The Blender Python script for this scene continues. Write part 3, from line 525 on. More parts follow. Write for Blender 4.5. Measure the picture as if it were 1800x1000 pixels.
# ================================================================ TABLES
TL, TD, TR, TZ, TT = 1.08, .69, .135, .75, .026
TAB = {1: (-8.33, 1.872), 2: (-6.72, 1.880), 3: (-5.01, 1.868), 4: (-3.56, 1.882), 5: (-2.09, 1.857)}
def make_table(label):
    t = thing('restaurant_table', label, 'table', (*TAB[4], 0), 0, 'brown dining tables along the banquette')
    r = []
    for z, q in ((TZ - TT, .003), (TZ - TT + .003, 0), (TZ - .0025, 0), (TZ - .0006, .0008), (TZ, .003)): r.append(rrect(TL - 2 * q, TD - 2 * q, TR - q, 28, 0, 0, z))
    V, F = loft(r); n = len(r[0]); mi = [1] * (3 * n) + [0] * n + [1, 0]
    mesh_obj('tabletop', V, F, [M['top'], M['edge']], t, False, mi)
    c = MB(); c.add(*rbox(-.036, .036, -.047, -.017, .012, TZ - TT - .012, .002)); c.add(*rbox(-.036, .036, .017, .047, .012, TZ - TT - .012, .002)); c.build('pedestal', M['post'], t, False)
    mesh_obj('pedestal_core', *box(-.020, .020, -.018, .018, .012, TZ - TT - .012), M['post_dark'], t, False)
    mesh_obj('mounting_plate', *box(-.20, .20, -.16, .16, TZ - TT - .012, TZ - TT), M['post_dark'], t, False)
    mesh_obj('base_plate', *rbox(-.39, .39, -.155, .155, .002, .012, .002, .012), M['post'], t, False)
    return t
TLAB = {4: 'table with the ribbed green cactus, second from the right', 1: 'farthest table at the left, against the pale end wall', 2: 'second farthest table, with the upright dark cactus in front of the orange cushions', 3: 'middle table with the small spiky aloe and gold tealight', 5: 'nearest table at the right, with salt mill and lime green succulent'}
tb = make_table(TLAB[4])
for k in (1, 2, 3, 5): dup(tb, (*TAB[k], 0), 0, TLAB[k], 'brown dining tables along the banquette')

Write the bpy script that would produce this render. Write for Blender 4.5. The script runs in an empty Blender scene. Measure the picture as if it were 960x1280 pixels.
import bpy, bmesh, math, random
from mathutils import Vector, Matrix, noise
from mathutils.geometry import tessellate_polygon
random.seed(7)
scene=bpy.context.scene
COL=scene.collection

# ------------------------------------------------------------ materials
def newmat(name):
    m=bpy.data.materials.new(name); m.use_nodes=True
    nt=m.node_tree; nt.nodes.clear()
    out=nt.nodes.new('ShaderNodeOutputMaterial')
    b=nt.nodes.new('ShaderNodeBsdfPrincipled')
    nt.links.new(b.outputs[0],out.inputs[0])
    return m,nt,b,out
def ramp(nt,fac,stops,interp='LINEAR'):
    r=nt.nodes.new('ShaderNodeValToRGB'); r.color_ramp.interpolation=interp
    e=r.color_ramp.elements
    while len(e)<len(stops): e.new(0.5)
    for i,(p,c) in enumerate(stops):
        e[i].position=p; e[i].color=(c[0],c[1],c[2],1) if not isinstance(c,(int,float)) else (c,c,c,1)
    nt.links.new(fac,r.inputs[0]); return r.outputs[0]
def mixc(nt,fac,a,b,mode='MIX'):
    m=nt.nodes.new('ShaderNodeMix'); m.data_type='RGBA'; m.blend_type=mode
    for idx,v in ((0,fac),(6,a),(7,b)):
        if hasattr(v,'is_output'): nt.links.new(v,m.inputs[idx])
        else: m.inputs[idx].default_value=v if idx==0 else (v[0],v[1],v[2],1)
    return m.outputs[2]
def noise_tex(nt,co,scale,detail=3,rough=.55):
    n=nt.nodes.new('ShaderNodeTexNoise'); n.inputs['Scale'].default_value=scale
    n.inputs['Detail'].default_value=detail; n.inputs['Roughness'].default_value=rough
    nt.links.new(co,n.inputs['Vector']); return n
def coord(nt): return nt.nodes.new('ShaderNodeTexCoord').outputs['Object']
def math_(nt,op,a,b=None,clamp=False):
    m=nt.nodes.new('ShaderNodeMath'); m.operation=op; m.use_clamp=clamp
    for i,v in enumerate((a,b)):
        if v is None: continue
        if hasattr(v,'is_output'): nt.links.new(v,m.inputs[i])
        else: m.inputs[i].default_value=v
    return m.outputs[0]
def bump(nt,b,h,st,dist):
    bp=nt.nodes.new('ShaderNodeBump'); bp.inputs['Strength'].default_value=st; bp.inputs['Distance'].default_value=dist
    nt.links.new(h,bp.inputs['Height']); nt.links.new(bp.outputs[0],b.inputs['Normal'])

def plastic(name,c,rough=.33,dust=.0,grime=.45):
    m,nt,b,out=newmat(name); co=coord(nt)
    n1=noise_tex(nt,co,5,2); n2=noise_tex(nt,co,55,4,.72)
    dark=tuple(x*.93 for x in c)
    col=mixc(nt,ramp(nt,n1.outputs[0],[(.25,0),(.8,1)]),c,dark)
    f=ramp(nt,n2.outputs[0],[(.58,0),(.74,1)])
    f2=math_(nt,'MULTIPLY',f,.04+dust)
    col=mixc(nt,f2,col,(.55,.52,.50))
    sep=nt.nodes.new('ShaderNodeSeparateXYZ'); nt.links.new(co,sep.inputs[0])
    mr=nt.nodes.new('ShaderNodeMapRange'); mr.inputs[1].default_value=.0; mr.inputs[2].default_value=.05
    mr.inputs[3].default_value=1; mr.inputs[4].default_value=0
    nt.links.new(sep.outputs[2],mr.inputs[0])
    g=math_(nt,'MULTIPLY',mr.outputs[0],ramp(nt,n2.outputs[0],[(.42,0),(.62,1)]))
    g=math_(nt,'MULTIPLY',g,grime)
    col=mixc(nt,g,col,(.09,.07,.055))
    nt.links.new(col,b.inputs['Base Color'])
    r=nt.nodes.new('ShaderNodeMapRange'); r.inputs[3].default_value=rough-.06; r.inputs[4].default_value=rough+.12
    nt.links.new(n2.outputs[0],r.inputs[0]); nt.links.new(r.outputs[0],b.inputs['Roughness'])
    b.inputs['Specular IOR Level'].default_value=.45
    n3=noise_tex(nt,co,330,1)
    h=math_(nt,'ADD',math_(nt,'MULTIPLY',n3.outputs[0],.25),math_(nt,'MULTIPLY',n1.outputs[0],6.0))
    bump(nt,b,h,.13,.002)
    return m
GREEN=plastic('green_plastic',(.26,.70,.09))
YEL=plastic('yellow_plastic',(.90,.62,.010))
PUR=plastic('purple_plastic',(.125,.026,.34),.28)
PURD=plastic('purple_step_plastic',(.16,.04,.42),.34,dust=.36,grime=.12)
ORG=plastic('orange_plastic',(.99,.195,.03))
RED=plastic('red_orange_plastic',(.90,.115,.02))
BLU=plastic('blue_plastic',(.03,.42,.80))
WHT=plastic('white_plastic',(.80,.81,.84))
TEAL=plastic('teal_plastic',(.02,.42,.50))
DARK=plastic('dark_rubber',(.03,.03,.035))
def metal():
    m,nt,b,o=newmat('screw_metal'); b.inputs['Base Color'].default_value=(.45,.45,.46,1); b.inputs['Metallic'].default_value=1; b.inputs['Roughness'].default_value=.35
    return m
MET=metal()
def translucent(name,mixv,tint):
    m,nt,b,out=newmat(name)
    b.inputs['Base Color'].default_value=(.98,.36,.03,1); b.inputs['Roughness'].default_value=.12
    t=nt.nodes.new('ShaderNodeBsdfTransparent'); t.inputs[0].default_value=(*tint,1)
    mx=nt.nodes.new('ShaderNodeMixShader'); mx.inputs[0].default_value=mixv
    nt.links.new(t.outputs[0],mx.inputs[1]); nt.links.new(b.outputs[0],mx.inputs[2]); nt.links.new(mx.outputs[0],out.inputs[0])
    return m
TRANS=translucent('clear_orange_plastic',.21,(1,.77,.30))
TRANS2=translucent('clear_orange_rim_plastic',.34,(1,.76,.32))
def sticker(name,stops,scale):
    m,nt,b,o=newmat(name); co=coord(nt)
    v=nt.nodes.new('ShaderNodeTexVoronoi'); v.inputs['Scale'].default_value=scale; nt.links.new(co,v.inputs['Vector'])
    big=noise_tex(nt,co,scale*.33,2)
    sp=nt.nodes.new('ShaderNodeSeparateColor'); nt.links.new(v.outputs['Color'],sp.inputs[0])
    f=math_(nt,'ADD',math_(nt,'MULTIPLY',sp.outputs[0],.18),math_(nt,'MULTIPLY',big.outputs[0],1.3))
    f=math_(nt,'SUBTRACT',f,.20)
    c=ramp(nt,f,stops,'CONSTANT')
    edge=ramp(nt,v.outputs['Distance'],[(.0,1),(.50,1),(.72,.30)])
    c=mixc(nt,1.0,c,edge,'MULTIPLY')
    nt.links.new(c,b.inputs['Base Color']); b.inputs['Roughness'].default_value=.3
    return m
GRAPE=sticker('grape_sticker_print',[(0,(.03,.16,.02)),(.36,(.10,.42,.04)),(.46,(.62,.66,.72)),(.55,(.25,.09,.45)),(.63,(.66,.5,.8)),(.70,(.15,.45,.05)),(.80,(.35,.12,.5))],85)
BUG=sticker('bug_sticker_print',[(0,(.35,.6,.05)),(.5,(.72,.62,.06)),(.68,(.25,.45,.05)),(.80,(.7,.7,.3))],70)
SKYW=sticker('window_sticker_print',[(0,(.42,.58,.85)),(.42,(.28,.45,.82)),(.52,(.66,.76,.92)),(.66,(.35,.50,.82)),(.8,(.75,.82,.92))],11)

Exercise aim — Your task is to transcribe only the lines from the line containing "Write the bpy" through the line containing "COL=scene.collection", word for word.

Final answer —
Write the bpy script that would produce this render. Write for Blender 4.5. The script runs in an empty Blender scene. Measure the picture as if it were 960x1280 pixels.
import bpy, bmesh, math, random
from mathutils import Vector, Matrix, noise
from mathutils.geometry import tessellate_polygon
random.seed(7)
scene=bpy.context.scene
COL=scene.collection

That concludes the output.